Sunday, April 7, 2019

From John 8
Early in the morning, while Jesus was teaching on the Mount of Olives, the scribes and Pharisees brought a woman who had been caught in adultery and made her stand before him.

Harsh.

Flat bright sunlight shrieks and flashes off the stones. The woman does not stand for long; she falls in fear. But the men pull her up again, force her to face front, and she knows she is about to die.

Jesus knows when to speak, and now he’s silent. For such a long time, the scribes and Pharisees just wait. They really are accusing him, hoping he will pardon her so they can pound him with the Law. Stone the woman, crucify the man, this man the people seem to love. But he just stoops and takes up a stick. Writes something in the dirt, and does not speak. The men persist. Tell us, Jesus, what should we do with this God-forsaken whore?

It is not the sun that flashes now. Jesus eyes are hard. He stands and looks with anger on the men, and speaks at last. His wise words are priceless, never-to-be-forgotten. “The one among you who is without sin, let him be the first to cast a stone.”
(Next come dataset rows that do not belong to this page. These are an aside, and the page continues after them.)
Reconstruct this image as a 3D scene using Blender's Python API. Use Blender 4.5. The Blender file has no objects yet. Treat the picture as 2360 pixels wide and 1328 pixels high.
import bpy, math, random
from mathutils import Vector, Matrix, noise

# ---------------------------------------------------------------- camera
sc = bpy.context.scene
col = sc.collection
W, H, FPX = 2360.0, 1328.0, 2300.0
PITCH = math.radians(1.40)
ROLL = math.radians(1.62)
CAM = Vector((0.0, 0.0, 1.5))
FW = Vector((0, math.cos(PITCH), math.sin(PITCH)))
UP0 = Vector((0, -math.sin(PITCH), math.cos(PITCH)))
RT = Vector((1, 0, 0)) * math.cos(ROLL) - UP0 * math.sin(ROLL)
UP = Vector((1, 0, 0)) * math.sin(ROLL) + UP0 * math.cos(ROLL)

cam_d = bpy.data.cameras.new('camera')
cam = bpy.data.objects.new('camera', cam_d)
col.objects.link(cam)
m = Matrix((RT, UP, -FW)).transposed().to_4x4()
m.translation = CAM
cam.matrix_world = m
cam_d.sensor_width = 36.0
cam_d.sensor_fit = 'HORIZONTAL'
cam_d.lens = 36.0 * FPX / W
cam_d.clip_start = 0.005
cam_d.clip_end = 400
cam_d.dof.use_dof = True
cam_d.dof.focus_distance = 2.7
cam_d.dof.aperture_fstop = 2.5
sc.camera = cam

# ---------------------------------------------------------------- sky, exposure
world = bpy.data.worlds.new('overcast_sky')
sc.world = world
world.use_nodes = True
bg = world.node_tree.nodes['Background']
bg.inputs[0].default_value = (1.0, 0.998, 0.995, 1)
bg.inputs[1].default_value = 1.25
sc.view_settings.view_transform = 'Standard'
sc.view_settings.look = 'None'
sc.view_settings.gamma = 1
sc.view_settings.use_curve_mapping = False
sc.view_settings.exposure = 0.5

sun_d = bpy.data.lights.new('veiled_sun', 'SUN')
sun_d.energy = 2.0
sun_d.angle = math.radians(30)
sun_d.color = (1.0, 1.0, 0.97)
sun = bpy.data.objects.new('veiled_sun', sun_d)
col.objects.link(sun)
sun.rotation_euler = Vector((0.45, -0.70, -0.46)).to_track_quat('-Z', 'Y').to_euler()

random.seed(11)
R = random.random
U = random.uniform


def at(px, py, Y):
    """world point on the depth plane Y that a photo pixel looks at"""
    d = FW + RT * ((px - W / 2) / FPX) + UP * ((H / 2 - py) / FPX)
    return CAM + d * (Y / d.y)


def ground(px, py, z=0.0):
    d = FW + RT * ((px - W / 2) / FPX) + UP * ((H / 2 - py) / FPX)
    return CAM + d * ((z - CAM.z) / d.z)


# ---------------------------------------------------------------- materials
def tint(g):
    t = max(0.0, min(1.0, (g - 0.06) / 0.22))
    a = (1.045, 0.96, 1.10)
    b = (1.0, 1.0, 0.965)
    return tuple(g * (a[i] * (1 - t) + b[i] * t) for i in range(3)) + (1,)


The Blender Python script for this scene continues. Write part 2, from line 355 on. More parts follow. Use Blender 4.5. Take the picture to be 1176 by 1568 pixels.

Jesus listened to his Father, and only spoke the words he heard. There was nothing else. He stooped, and again began to write. He no longer looked at her accusers, he no longer looked at the woman on the ground. He gave them all time to look inside themselves. And gradually, one by one, the crowd dispersed, their thirst for blood turned by introspection.

Perhaps you’ve seen the movie Places in the Heart, set in rural dust bowl depression Texas, 1934. Well into the story, five masked members of the Ku Klux Klan ambush widow Edna’s helper, Moze. Mr. Will, her blind boarder, hears them fight and finds a gun. Finding his way outside by following the shouting voices, Mr. Will’s shots mark the ground just in front of each white-robed killer. They cry out for him to stop. As he runs of out of bullets, he begins to call them all by name. Mr. Simmons, Mr. Shaw … they are unmasked, uncovered, and they disperse. Mr. Will and Moze come close, they hold each other.

Moze cannot stay, he knows he must move on. But in the movie’s final scene, it’s like everyone in church has heard those strong and simple words of Jesus to the woman on the hill. “You’re still here? I do not condemn you. Now go. Go and sin no more.”

There is So Much Freedom in those words!

I hear you say those words to me, Lord. And I know how free I am not to sin. When I turn toward you, I feel the sun, the warmth, the peace and quiet in your eyes for me. Why should I ever turn away to some tiny, tin-can substitute for the love you always give?